With the holiday potatoes, there wasn’t room for pudding, but we did try a wonderful not-afterthought salad in a fragrant, intriguing elderflower vinaigrette. This is complex, melodic food that requires concentration, all the more impressive for being served so breezily.

Wildflowers clearly intends to be actively welcoming, which is particularly appealing in this rather stuffy part of town. The staff have been trained in the urgency of waiting at the table for the aperitivo order, rather than drifting off and leaving one furiously clutching the menu, and the tables are elegantly spaced, which implies a pleasing confidence in the clientele: Wildflowers is not for people who need to be rammed together and deafened to have a good time.

Coffee is served on weekday mornings, and the first-floor wine bar deserves to become a neighbourhood favourite. The list focuses mainly on Italy, Spain and France, with a great choice by the glass and plenty of grown-up but not absurd bottles.

We tried a sprightly Friuliano to begin and a Sardinian “Terra e Mare” Vermentino at £56, which appropriately enough drank well with both pork and fish.

Potter’s cooking is more than convincing, but the restaurant space is slightly uneasy. The design pays much attention to texture — aged wood, plaster, muted bronze and marble effects, but what perhaps began as a decisively austere enhancement of the building’s beautiful Victorian bones seems to have lost its nerve and shoved in a few last-minute tchotchkes, a Balkan-y painted cupboard, a random wooden horse on a shelf which would be better bare. The straggly wildflowers on the tables are charming, but no more is needed — scattering a few lonely old books about feels dated and twee.

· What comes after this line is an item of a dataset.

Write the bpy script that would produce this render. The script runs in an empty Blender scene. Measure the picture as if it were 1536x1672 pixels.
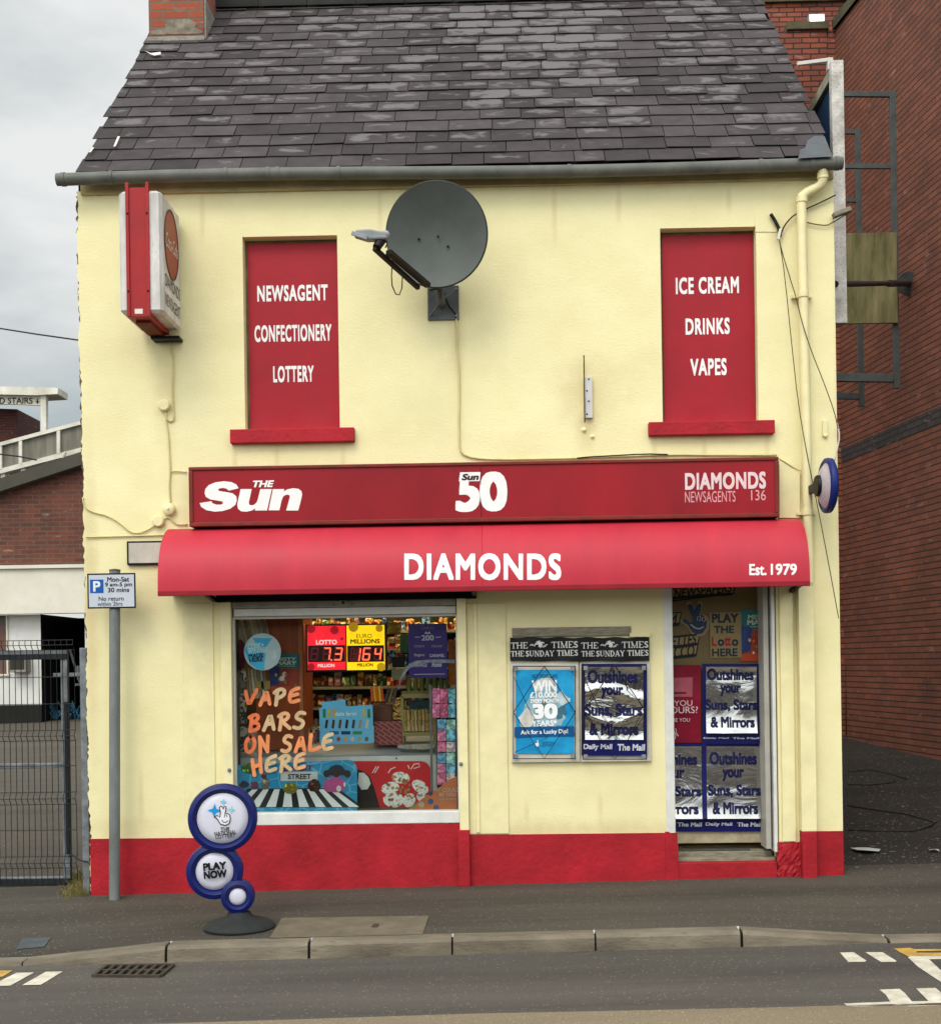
import bpy, bmesh, math, random
from mathutils import Vector, Matrix
random.seed(7)
S = bpy.context.scene
COL = S.collection
rad = math.radians
# ------------------------------------------------------------------ camera
F, CX, CY, DIST, EYE, ROLL, YAW = 2042.0, 785.0, 1084.0, 9.5, 1.68, rad(0.85), rad(1.0)
FWD = Vector((-math.sin(YAW), math.cos(YAW), 0))
_r0 = Vector((math.cos(YAW), math.sin(YAW), 0)); _u0 = Vector((0, 0, 1))
RIGHT = _r0 * math.cos(ROLL) - _u0 * math.sin(ROLL); UP = _u0 * math.cos(ROLL) + _r0 * math.sin(ROLL)
EYEP = Vector((0, -DIST, EYE))
cam = bpy.data.cameras.new('camera')
camo = bpy.data.objects.new('camera', cam); COL.objects.link(camo)
camo.matrix_world = Matrix(((RIGHT.x, UP.x, -FWD.x, EYEP.x), (RIGHT.y, UP.y, -FWD.y, EYEP.y), (RIGHT.z, UP.z, -FWD.z, EYEP.z), (0, 0, 0, 1)))
cam.sensor_fit = 'HORIZONTAL'; cam.sensor_width = 36.0
cam.lens = 36.0 * F / 1536.0
cam.shift_x = (768 - CX) / 1536.0
cam.shift_y = (CY - 836) / 1536.0
cam.clip_start = 0.05; cam.clip_end = 2000
S.camera = camo
# ------------------------------------------------------------------ sky, sun, exposure
SUN_EL, SUN_AZ = rad(50), rad(200)
SUN = Vector((math.sin(SUN_AZ) * math.cos(SUN_EL), math.cos(SUN_AZ) * math.cos(SUN_EL), math.sin(SUN_EL)))
w = bpy.data.worlds.new('World'); S.world = w; w.use_nodes = True
nt = w.node_tree; nt.nodes.clear()
def wn(t, **k):
    n = nt.nodes.new(t)
    for a, b in k.items(): setattr(n, a, b)
    return n
wo = wn('ShaderNodeOutputWorld'); bg = wn('ShaderNodeBackground'); bg.inputs['Strength'].default_value = 0.1
sky = wn('ShaderNodeTexSky', sky_type='NISHITA'); sky.sun_disc = False
sky.sun_elevation = SUN_EL; sky.sun_rotation = SUN_AZ; sky.air_density = 1.5; sky.dust_density = 4
tc = wn('ShaderNodeTexCoord')
mp = wn('ShaderNodeMapping'); mp.inputs['Scale'].default_value = (1.6, 1.6, 4.2); mp.inputs['Location'].default_value = (3.1, 0.4, 1.7)
nz = wn('ShaderNodeTexNoise'); nz.inputs['Scale'].default_value = 1.5; nz.inputs['Detail'].default_value = 6; nz.inputs['Roughness'].default_value = 0.52
cr = wn('ShaderNodeValToRGB')
cr.color_ramp.elements[0].position = 0.40; cr.color_ramp.elements[0].color = (4.9, 5.55, 5.75, 1)
cr.color_ramp.elements[1].position = 0.60; cr.color_ramp.elements[1].color = (9.2, 9.3, 9.2, 1)
dt = wn('ShaderNodeVectorMath', operation='DOT_PRODUCT'); dt.inputs[1].default_value = SUN
mr = wn('ShaderNodeMapRange', interpolation_type='SMOOTHSTEP')
mr.inputs['From Min'].default_value = -0.15; mr.inputs['From Max'].default_value = 1.0
mr.inputs['To Min'].default_value = 1.06; mr.inputs['To Max'].default_value = 3.4
ml = wn('ShaderNodeVectorMath', operation='SCALE')
mx = wn('ShaderNodeMixRGB'); mx.inputs['Fac'].default_value = 0.9
L = nt.links.new
L(tc.outputs['Generated'], mp.inputs['Vector']); L(mp.outputs['Vector'], nz.inputs['Vector']); L(nz.outputs['Fac'], cr.inputs['Fac'])
L(tc.outputs['Generated'], dt.inputs[0]); L(dt.outputs['Value'], mr.inputs['Value'])
L(cr.outputs['Color'], ml.inputs[0]); L(mr.outputs['Result'], ml.inputs['Scale'])
L(sky.outputs['Color'], mx.inputs['Color1']); L(ml.outputs['Vector'], mx.inputs['Color2'])
L(mx.outputs['Color'], bg.inputs['Color']); L(bg.outputs['Background'], wo.inputs['Surface'])
sun = bpy.data.lights.new('sun', 'SUN'); sun.energy = 1.5; sun.angle = rad(24); sun.color = (1.0, 0.93, 0.83)
so = bpy.data.objects.new('sun', sun); COL.objects.link(so)
so.rotation_euler = SUN.to_track_quat('Z', 'Y').to_euler(); so.location = SUN * 40
S.view_settings.view_transform = 'Standard'; S.view_settings.look = 'None'
S.view_settings.exposure = -0.12; S.view_settings.gamma = 1.0
S.cycles.use_denoising = True if hasattr(S, 'cycles') else None

# ------------------------------------------------------------------ helpers
def ray(px, py): return RIGHT * ((px - CX) / F) + UP * ((CY - py) / F) + FWD
def Wp(px, py, y=0.0):
    """world (x, z) on the plane at depth y of a point measured on the photograph"""
    d = ray(px, py); t = (DIST + y) / d.y; p = EYEP + d * t
    return p.x, p.z
def P(px, py, y=0.0):
    x, z = Wp(px, py, y); return (x, y, z)
def G(px, py, off=0.0, zf=None):
    """point of the ground seen at a measured place"""
    zf = zf or zg
    d = ray(px, py); t = 6.0
    for _ in range(60):
        p = EYEP + d * t; t += (zf(p.x, p.y) + off - p.z) / d.z * 0.8
    return EYEP + d * t
def R(x0, y0, x1, y1, y=0.0):
    """upright world rectangle from a measured rectangle: x0,z0,x1,z1"""
    cx, cz = Wp((x0 + x1) / 2, (y0 + y1) / 2, y)
    hw = (Wp(x1, (y0 + y1) / 2, y)[0] - Wp(x0, (y0 + y1) / 2, y)[0]) / 2; hh = (Wp((x0 + x1) / 2, y0, y)[1] - Wp((x0 + x1) / 2, y1, y)[1]) / 2
    return cx - hw, cz - hh, cx + hw, cz + hh
def K(y): return (DIST + y) / F
def zx(x): return 0.0155 * max(-14, min(14, x)) + 0.003
def zg(x, y): return zx(x) + (0.040 * min(y, 26) if y > 0 else 0.0214 * max(y, -1.68))
def zr(x, y=0): return zx(x) - 0.036 - 0.101
def h(s):
    s = s.lstrip('#'); o = []
    for i in (0, 2, 4):
        c = int(s[i:i+2], 16) / 255
        o.append(c / 12.92 if c <= 0.04045 else ((c + 0.055) / 1.055) ** 2.4)
    return tuple(o) + (1,)

_text_cache = {}
def text2d(s, bold=0.0, shear=0.0, space=1.0, line=1.0):
    """glyph outlines scaled to the unit square; weight comes from stacked copies a hair apart"""
    key = (s, bold, shear, space, line)
    if key in _text_cache: return _text_cache[key]
    c = bpy.data.curves.new('t', 'FONT'); c.body = s; c.size = 1; c.shear = shear
    c.space_character = space; c.space_line = line; c.align_x = 'CENTER'; c.resolution_u = 4; c.fill_mode = 'FRONT'
    o = bpy.data.objects.new('t', c); COL.objects.link(o)
    dg = bpy.context.evaluated_depsgraph_get(); dg.update()
    m = bpy.data.meshes.new_from_object(o.evaluated_get(dg))
    v0 = [(v.co.x, v.co.y) for v in m.vertices]; f0 = [tuple(p.vertices) for p in m.polygons]
    bpy.data.objects.remove(o); bpy.data.curves.remove(c); bpy.data.meshes.remove(m)
    offs = [(0, 0)]
    if bold:
        q = 2 if bold < .03 else 3
        offs += [(bold*i/q, bold*j/q) for i in range(-q, q+1) for j in range(-q, q+1) if max(abs(i), abs(j)) == q]
    vs = []; fs = []; ks = []
    for k, (ox, oy) in enumerate(offs):
        n = len(vs); vs += [(x+ox, y+oy) for x, y in v0]; fs += [tuple(i+n for i in f) for f in f0]; ks += [k]*len(v0)
    x0 = min(v[0] for v in vs); x1 = max(v[0] for v in vs); y0 = min(v[1] for v in vs); y1 = max(v[1] for v in vs)
    vs = [((a - x0) / (x1 - x0), (b - y0) / (y1 - y0)) for a, b in vs]
    ff = []
    for f in fs:
        ar = sum(vs[f[i]][0] * vs[f[(i+1) % len(f)]][1] - vs[f[(i+1) % len(f)]][0] * vs[f[i]][1] for i in range(len(f)))
        ff.append(f if ar >= 0 else tuple(reversed(f)))
    _text_cache[key] = (vs, ff, ks); return _text_cache[key]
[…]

Still, you know you’re in the right place when you find yourself plotting what to eat next time before you have even asked for the bill. I like to think of Mr Newson’s ghost nodding benevolently down at Aaron Potter, a salute from one master craftsman to another.

In summer, Wildflowers expands into Newson’s Yard atrium, and I fully intend to be there, snarfing down a calamari sandwich, a steak tartare and possibly yet another holiday potato.